OBJECTIVE ▸ Output all lines exactly.

DATA EXTRACT ▸
※

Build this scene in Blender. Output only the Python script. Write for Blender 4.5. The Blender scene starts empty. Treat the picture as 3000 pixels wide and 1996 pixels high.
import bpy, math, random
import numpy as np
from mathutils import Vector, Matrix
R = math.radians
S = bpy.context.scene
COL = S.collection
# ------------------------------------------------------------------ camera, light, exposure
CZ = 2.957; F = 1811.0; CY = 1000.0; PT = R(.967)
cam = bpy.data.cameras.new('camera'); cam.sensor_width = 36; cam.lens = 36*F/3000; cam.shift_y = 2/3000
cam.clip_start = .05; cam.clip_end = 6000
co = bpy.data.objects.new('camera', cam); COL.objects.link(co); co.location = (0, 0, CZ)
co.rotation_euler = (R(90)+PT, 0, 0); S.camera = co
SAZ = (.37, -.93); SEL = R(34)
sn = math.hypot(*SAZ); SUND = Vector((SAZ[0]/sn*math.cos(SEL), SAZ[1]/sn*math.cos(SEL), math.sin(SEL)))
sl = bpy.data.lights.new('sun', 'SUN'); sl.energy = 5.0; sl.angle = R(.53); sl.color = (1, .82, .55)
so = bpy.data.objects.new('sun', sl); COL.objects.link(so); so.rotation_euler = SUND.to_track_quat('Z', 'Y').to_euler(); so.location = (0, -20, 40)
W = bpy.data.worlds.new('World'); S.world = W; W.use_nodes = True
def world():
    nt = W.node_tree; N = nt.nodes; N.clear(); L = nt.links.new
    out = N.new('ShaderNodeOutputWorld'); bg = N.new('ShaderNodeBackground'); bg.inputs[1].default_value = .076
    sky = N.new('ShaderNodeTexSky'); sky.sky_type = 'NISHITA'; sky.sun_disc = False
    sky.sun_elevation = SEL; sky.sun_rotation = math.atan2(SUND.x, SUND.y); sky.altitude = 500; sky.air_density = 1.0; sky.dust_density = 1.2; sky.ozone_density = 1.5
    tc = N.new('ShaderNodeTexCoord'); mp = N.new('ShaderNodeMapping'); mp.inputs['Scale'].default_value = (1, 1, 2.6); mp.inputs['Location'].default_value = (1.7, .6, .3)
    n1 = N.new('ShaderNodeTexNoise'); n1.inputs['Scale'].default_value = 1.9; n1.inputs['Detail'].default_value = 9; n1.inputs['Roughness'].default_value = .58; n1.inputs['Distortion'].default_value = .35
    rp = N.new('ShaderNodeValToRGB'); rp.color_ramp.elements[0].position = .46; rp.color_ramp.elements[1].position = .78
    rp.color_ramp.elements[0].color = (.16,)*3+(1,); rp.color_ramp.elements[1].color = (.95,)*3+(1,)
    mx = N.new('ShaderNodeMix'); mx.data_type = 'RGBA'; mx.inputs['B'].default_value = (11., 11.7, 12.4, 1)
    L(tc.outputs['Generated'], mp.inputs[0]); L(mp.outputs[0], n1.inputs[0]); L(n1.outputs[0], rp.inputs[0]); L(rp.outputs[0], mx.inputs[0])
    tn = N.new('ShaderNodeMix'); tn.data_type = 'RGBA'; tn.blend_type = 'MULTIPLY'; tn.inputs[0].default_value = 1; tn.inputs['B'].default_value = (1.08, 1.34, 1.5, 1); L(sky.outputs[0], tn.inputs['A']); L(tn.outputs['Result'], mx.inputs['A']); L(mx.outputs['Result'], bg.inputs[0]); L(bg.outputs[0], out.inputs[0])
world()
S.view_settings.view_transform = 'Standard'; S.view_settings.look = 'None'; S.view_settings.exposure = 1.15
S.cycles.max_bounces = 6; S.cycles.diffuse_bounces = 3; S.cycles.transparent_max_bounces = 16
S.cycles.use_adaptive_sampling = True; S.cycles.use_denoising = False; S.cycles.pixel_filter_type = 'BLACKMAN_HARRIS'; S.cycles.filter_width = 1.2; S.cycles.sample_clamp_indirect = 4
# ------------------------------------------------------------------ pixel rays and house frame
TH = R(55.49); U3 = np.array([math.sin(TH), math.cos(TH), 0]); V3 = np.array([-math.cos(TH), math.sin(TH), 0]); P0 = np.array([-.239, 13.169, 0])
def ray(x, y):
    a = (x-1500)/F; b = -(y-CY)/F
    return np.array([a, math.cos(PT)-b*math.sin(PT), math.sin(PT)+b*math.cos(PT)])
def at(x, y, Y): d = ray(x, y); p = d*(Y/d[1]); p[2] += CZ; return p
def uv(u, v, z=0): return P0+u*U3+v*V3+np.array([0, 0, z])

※

ANSWER IN FULL ▸
Build this scene in Blender. Output only the Python script. Write for Blender 4.5. The Blender scene starts empty. Treat the picture as 3000 pixels wide and 1996 pixels high.
import bpy, math, random
import numpy as np
from mathutils import Vector, Matrix
R = math.radians
S = bpy.context.scene
COL = S.collection
# ------------------------------------------------------------------ camera, light, exposure
CZ = 2.957; F = 1811.0; CY = 1000.0; PT = R(.967)
cam = bpy.data.cameras.new('camera'); cam.sensor_width = 36; cam.lens = 36*F/3000; cam.shift_y = 2/3000
cam.clip_start = .05; cam.clip_end = 6000
co = bpy.data.objects.new('camera', cam); COL.objects.link(co); co.location = (0, 0, CZ)
co.rotation_euler = (R(90)+PT, 0, 0); S.camera = co
SAZ = (.37, -.93); SEL = R(34)
sn = math.hypot(*SAZ); SUND = Vector((SAZ[0]/sn*math.cos(SEL), SAZ[1]/sn*math.cos(SEL), math.sin(SEL)))
sl = bpy.data.lights.new('sun', 'SUN'); sl.energy = 5.0; sl.angle = R(.53); sl.color = (1, .82, .55)
so = bpy.data.objects.new('sun', sl); COL.objects.link(so); so.rotation_euler = SUND.to_track_quat('Z', 'Y').to_euler(); so.location = (0, -20, 40)
W = bpy.data.worlds.new('World'); S.world = W; W.use_nodes = True
def world():
    nt = W.node_tree; N = nt.nodes; N.clear(); L = nt.links.new
    out = N.new('ShaderNodeOutputWorld'); bg = N.new('ShaderNodeBackground'); bg.inputs[1].default_value = .076
    sky = N.new('ShaderNodeTexSky'); sky.sky_type = 'NISHITA'; sky.sun_disc = False
    sky.sun_elevation = SEL; sky.sun_rotation = math.atan2(SUND.x, SUND.y); sky.altitude = 500; sky.air_density = 1.0; sky.dust_density = 1.2; sky.ozone_density = 1.5
    tc = N.new('ShaderNodeTexCoord'); mp = N.new('ShaderNodeMapping'); mp.inputs['Scale'].default_value = (1, 1, 2.6); mp.inputs['Location'].default_value = (1.7, .6, .3)
    n1 = N.new('ShaderNodeTexNoise'); n1.inputs['Scale'].default_value = 1.9; n1.inputs['Detail'].default_value = 9; n1.inputs['Roughness'].default_value = .58; n1.inputs['Distortion'].default_value = .35
    rp = N.new('ShaderNodeValToRGB'); rp.color_ramp.elements[0].position = .46; rp.color_ramp.elements[1].position = .78
    rp.color_ramp.elements[0].color = (.16,)*3+(1,); rp.color_ramp.elements[1].color = (.95,)*3+(1,)
    mx = N.new('ShaderNodeMix'); mx.data_type = 'RGBA'; mx.inputs['B'].default_value = (11., 11.7, 12.4, 1)
    L(tc.outputs['Generated'], mp.inputs[0]); L(mp.outputs[0], n1.inputs[0]); L(n1.outputs[0], rp.inputs[0]); L(rp.outputs[0], mx.inputs[0])
    tn = N.new('ShaderNodeMix'); tn.data_type = 'RGBA'; tn.blend_type = 'MULTIPLY'; tn.inputs[0].default_value = 1; tn.inputs['B'].default_value = (1.08, 1.34, 1.5, 1); L(sky.outputs[0], tn.inputs['A']); L(tn.outputs['Result'], mx.inputs['A']); L(mx.outputs['Result'], bg.inputs[0]); L(bg.outputs[0], out.inputs[0])
world()
S.view_settings.view_transform = 'Standard'; S.view_settings.look = 'None'; S.view_settings.exposure = 1.15
S.cycles.max_bounces = 6; S.cycles.diffuse_bounces = 3; S.cycles.transparent_max_bounces = 16
S.cycles.use_adaptive_sampling = True; S.cycles.use_denoising = False; S.cycles.pixel_filter_type = 'BLACKMAN_HARRIS'; S.cycles.filter_width = 1.2; S.cycles.sample_clamp_indirect = 4
# ------------------------------------------------------------------ pixel rays and house frame
TH = R(55.49); U3 = np.array([math.sin(TH), math.cos(TH), 0]); V3 = np.array([-math.cos(TH), math.sin(TH), 0]); P0 = np.array([-.239, 13.169, 0])
def ray(x, y):
    a = (x-1500)/F; b = -(y-CY)/F
    return np.array([a, math.cos(PT)-b*math.sin(PT), math.sin(PT)+b*math.cos(PT)])
def at(x, y, Y): d = ray(x, y); p = d*(Y/d[1]); p[2] += CZ; return p
def uv(u, v, z=0): return P0+u*U3+v*V3+np.array([0, 0, z])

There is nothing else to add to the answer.